A esa intelectualidad

Tengo mis intelectuales de cabecera y no suelo compartirlos, así que no me importa hablar de ellos, ni mucho menos dirigirme a ellos desde aquí. Conténganse. Repito: conténganse. Detengan de una vez esta ridícula competición por el empleo de la palabra menos conocida del diccionario, por sacar a pasear al autor más recóndito, por emplear el argumento más extravagante y políticamente incorrecto.

El lenguaje se inventó para que los hombres pudieran entenderse. No para que los conferenciantes luzcan su repertorio de vocablos exóticos ante el asombro de la parroquia. Pero en las tertulias de radio y televisión, las prioridades de ciertos intelectuales han cambiado. La última moda es combinar el manejo de un lenguaje totalmente impostado, con las constantes acusaciones de analfabetismo a diestro y siniestro, especialmente a la clase política. Y es cierto. Basta comparar el nivel intelectual y cultural del Presidente del Gobierno actual con el de Leopoldo Calvo-Sotelo, por ejemplo, para darse cuenta de que urge desasnar a las últimas hornadas de políticos y parlamentarios, o bien echarnos todos al monte y tratar de entendernos a graznido limpio. Esta realidad es innegable. El problema es que el argumento está muy visto, muy manoseado. Y ahora, combinado con la pompa y la soberbia innata del intelectual contemporáneo, se vuelve en su boca un argumento fácil y previsible.

A veces, impulsados por la inevitable arrogancia del hombre culto, nuestros eruditos se elevan hasta lo más alto, pontificando sobre lo divino y lo humano en un lenguaje extraterrestre, contentando sólo a aquellos que se dejan asombrar por cuatro palabras más o menos aparatosas. Pero una vez en lo alto, vistos desde la tierra, resultan ridículos. Por mucha cultura que arrastren. Quizá no comprenden que no es lo mismo la escritura, en donde todo pude caber, que el lenguaje hablado en televisión, donde sólo una estrecha línea separa la solidez del sabio con la liviandad del payaso.

Admiro a la gente culta capaz de hablar con sencillez.
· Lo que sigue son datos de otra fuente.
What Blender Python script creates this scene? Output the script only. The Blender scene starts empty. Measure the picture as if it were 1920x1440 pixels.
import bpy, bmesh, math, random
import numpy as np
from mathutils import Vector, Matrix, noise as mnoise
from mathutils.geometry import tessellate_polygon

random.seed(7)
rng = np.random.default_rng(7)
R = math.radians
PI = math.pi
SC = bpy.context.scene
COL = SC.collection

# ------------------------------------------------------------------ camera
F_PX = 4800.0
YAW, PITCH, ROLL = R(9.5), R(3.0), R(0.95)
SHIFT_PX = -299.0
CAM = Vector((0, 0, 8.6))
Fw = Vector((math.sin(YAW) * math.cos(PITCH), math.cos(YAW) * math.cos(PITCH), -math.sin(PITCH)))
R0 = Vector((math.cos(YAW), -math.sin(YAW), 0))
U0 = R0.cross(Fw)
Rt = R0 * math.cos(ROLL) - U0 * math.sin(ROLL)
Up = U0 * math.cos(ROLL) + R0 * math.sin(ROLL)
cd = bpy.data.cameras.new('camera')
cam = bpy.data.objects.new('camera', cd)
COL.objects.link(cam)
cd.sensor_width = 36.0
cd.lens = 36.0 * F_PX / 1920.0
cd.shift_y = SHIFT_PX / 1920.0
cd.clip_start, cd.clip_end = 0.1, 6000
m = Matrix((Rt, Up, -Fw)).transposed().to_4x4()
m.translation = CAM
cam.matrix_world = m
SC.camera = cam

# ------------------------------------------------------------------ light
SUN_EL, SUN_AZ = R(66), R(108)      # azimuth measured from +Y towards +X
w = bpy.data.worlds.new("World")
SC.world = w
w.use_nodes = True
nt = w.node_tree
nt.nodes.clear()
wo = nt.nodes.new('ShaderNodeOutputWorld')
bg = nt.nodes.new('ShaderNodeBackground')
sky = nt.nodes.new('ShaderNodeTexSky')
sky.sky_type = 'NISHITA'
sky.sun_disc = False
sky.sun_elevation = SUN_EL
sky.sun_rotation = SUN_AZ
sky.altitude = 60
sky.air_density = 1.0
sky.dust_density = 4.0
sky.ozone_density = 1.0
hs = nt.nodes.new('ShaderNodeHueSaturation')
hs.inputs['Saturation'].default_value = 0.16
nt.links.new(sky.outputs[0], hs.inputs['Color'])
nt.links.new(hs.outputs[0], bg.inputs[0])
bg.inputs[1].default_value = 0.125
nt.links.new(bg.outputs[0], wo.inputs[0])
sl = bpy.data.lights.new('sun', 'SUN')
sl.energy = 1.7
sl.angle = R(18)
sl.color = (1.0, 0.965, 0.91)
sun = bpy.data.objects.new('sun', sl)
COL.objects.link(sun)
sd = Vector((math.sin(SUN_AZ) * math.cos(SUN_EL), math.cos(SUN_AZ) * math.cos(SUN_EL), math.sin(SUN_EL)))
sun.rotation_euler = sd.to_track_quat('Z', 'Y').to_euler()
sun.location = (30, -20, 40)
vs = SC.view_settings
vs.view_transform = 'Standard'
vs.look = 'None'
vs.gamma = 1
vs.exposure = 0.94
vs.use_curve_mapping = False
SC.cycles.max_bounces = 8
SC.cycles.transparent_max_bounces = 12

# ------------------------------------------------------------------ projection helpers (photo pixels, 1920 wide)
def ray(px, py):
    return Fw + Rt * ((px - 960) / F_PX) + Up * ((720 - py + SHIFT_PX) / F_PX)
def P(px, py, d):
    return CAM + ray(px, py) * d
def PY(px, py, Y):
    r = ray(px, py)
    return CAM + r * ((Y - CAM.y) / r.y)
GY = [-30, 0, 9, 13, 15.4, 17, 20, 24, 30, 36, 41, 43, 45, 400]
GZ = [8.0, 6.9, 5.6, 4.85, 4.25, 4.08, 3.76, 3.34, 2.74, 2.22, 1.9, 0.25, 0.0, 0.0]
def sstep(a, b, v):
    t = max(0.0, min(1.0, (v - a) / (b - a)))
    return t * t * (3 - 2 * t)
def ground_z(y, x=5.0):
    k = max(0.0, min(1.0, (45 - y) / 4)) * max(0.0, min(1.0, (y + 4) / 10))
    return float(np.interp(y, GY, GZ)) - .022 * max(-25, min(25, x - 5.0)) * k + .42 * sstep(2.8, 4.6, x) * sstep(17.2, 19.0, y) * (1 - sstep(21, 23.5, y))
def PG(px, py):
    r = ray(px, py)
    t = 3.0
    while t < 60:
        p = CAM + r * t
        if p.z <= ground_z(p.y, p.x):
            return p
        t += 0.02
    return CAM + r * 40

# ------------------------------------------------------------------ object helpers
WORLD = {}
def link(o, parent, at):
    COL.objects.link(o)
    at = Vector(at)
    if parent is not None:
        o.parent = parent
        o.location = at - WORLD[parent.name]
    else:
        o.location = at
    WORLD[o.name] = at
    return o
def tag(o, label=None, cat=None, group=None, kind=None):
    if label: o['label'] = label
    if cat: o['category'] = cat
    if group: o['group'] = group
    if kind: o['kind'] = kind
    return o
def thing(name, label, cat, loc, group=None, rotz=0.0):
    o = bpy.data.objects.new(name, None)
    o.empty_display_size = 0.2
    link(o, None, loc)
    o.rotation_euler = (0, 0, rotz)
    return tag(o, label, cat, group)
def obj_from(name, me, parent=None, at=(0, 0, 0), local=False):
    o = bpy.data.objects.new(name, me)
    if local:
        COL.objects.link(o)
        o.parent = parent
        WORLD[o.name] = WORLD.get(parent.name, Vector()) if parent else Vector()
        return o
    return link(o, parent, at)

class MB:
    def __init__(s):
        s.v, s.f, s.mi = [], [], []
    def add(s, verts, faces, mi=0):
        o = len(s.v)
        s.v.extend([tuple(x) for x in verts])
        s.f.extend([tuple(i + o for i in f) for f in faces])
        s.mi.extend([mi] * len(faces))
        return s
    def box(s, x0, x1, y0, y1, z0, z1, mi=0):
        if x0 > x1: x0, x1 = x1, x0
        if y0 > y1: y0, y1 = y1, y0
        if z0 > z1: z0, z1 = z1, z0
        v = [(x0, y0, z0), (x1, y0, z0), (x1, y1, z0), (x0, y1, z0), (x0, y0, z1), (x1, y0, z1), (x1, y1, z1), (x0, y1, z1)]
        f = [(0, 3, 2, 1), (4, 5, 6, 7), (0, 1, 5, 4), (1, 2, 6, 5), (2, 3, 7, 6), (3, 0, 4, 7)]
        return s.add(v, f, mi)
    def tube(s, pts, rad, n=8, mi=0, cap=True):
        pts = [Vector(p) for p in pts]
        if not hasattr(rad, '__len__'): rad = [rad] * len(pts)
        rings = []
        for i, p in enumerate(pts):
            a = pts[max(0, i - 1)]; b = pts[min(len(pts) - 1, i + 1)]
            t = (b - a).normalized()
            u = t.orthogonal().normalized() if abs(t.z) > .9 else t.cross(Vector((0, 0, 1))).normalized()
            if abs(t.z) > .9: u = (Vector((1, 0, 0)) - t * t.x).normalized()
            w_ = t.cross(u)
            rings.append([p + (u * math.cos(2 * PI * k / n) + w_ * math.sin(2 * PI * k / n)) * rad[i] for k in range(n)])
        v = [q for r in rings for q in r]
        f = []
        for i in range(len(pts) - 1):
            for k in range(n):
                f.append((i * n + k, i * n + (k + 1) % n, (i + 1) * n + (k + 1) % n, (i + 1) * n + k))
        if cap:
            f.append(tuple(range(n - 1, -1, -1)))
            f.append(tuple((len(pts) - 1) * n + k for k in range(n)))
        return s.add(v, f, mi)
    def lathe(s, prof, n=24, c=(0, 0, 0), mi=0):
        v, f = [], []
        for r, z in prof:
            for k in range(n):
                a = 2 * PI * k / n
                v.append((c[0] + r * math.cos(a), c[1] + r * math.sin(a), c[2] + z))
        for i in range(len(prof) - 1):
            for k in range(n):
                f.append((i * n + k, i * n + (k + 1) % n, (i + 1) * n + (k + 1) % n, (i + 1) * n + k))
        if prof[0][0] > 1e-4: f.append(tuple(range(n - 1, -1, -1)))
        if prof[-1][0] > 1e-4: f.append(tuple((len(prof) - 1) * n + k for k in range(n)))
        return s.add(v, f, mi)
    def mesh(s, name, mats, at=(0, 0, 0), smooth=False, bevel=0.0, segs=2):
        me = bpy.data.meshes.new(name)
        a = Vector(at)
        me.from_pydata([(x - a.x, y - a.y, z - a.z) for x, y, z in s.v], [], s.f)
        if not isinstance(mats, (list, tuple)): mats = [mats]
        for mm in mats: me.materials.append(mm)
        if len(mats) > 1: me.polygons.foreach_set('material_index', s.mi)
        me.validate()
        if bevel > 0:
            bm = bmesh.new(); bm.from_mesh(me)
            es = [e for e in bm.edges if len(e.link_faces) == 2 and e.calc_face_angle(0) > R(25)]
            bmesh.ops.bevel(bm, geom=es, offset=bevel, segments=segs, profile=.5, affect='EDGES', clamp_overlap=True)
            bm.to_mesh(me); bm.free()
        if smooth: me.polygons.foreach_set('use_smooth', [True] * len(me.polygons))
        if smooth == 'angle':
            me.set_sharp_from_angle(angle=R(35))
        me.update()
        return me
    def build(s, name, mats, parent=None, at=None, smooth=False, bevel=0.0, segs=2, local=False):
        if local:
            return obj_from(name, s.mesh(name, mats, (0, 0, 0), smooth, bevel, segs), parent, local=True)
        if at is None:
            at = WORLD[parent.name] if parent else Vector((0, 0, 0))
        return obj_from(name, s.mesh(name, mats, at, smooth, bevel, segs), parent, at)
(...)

Los sabios llegan a serlo, en la medida en que son capaces de aprender de aquel que sabe un poco menos. Eso requiere una actitud, un respeto y una humildad, que mis intelectuales de cabecera no siempre practican. Perdidos entre citas de autores rarísimos, quizá inexistentes –algún caso se ha dado-, no alcanzan a comprender los problemas de los humanos. Se han puesto tan alto el listón a sí mismos, que el mero hecho de equivocar levemente una cita, o confundir en antena el año de nacimiento de algún filósofo griego es motivo de suicidio entre bambalinas. Han olvidado la lección más importante: la naturalidad del error.

Es cierto que en un país como España, en donde sólo hay que echar un ojo a los SMS que los televidentes envían a los programas de televisión para comprobar el analfabetismo reinante, no está de más que ciertos intelectuales contribuyan a elevar el nivel cultural. Pero de ahí a lo que vemos y oímos estos días en televisiones y radios, media un abismo. En las tertulias políticas televisadas hay invitados que parecen haber pasado toda la noche pensando nueve o diez palabras extrañísimas para soltar a la primera ocasión. No se dan cuenta de que eso es sólo hojarasca. El dominio del lenguaje es, sin duda, una herramienta muy útil, pero sin nada inteligente que decir, es sólo un barniz que convierte al necio en un necio más o menos presuntuoso.

Muchos de estos intelectuales resultarían más útiles a la sociedad si lograran dejar de lado su pedantería, y fueran capaces de descender a la altura de su audiencia, y comunicarse con ellos –con nosotros- en un idioma inteligible. Conviene recordarles que, para bien o para mal, la mayoría de los españoles a los que se dirigen se desayunan leyendo el Marca y no a Dostoievski. Una elección, por otra parte, bastante razonable a esas horas de la jornada.